═════ SOURCE RECORDS

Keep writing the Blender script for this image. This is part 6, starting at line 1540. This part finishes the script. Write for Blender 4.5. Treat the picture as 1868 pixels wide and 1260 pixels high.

══════════
═════ SOURCE RECORDS

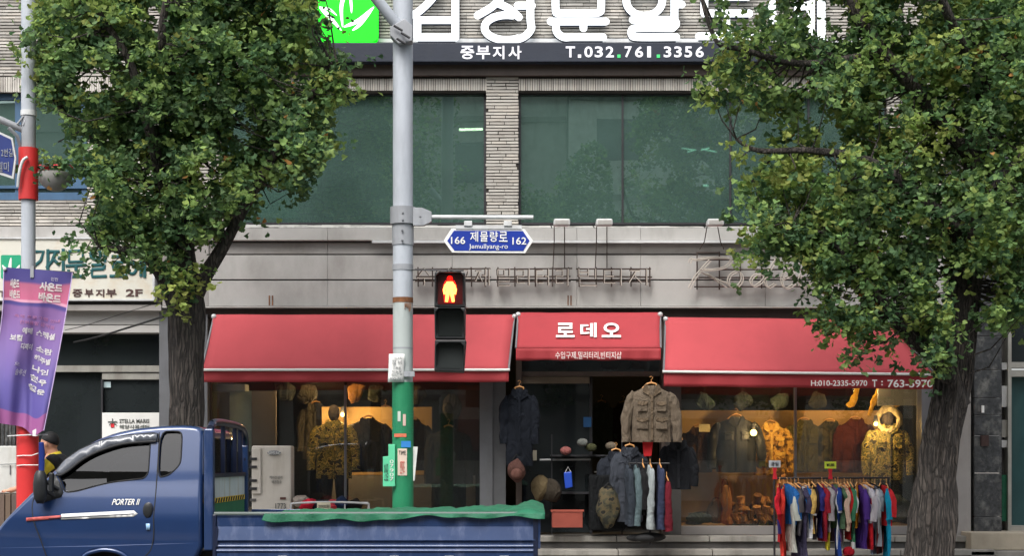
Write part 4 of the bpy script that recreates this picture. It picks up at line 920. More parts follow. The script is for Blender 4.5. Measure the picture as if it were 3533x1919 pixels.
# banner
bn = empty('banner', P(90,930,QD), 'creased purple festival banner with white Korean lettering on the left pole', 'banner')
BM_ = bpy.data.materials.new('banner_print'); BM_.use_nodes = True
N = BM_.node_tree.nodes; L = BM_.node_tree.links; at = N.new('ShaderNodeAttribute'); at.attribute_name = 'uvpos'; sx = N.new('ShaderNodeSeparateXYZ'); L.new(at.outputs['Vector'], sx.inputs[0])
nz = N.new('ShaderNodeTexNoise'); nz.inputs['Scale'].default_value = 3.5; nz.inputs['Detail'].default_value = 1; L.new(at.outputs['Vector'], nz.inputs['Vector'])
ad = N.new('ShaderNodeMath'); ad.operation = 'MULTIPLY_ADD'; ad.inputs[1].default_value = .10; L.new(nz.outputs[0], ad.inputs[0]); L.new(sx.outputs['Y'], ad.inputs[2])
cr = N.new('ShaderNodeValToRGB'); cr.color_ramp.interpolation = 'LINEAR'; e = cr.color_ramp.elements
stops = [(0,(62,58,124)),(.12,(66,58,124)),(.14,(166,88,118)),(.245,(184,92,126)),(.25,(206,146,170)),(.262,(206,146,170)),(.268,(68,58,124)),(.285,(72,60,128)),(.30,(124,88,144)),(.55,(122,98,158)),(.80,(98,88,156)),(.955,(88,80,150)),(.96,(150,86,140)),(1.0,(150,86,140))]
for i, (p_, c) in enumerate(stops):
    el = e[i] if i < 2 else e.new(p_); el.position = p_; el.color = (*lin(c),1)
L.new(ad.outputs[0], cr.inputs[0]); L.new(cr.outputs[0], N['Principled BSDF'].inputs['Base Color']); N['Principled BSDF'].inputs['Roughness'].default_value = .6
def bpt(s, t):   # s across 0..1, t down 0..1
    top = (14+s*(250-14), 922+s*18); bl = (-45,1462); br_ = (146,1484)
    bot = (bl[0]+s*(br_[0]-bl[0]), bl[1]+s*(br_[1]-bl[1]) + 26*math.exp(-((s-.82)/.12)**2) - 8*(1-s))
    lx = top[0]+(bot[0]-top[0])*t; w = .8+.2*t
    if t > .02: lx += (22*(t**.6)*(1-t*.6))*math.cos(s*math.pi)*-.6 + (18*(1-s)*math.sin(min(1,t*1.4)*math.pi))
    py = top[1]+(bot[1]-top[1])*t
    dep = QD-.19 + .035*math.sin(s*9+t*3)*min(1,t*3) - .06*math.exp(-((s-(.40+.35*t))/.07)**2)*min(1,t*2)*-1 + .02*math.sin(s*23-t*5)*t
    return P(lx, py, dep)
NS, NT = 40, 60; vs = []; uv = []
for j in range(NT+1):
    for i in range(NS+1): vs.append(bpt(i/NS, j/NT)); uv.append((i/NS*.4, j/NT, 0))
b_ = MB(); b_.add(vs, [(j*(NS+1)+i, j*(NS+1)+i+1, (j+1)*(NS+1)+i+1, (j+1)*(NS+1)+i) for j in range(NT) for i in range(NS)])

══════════
═════ SOURCE RECORDS

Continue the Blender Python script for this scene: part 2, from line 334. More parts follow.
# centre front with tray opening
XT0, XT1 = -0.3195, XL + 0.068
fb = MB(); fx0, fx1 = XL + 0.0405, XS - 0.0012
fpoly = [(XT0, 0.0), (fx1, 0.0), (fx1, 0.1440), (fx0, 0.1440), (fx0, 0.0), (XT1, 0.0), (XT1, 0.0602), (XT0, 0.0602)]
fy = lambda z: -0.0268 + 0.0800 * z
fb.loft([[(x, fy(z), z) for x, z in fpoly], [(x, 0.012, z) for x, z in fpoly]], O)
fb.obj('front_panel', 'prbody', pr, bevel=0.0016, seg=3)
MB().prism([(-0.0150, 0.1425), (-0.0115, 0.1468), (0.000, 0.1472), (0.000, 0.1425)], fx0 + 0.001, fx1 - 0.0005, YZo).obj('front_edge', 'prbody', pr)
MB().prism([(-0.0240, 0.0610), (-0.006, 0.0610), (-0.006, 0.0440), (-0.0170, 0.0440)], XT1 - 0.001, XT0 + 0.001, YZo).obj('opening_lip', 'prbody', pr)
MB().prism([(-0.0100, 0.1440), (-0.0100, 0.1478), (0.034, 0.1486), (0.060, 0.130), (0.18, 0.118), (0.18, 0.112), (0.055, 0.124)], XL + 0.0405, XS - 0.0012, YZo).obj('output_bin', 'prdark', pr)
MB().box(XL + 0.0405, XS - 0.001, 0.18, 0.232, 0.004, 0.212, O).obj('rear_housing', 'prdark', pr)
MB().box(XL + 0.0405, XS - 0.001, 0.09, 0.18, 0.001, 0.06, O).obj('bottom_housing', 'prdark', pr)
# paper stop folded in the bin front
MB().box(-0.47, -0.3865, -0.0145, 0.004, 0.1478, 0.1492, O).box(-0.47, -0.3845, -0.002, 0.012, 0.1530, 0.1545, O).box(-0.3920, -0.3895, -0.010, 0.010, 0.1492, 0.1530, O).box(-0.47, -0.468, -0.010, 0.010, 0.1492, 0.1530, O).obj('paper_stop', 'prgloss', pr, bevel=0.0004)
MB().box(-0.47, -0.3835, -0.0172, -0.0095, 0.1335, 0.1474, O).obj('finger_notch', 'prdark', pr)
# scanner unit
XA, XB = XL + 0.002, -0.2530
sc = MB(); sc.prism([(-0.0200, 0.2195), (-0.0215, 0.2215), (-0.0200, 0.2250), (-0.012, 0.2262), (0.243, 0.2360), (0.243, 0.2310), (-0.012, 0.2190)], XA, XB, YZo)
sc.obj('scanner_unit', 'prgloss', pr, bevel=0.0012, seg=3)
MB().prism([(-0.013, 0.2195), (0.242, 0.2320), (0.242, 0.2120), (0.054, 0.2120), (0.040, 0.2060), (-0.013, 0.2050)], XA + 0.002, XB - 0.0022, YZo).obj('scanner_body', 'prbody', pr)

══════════

For each line of the listing that holds the word "More", show that line.

Write part 4 of the bpy script that recreates this picture. It picks up at line 920. More parts follow. The script is for Blender 4.5. Measure the picture as if it were 3533x1919 pixels.
Continue the Blender Python script for this scene: part 2, from line 334. More parts follow.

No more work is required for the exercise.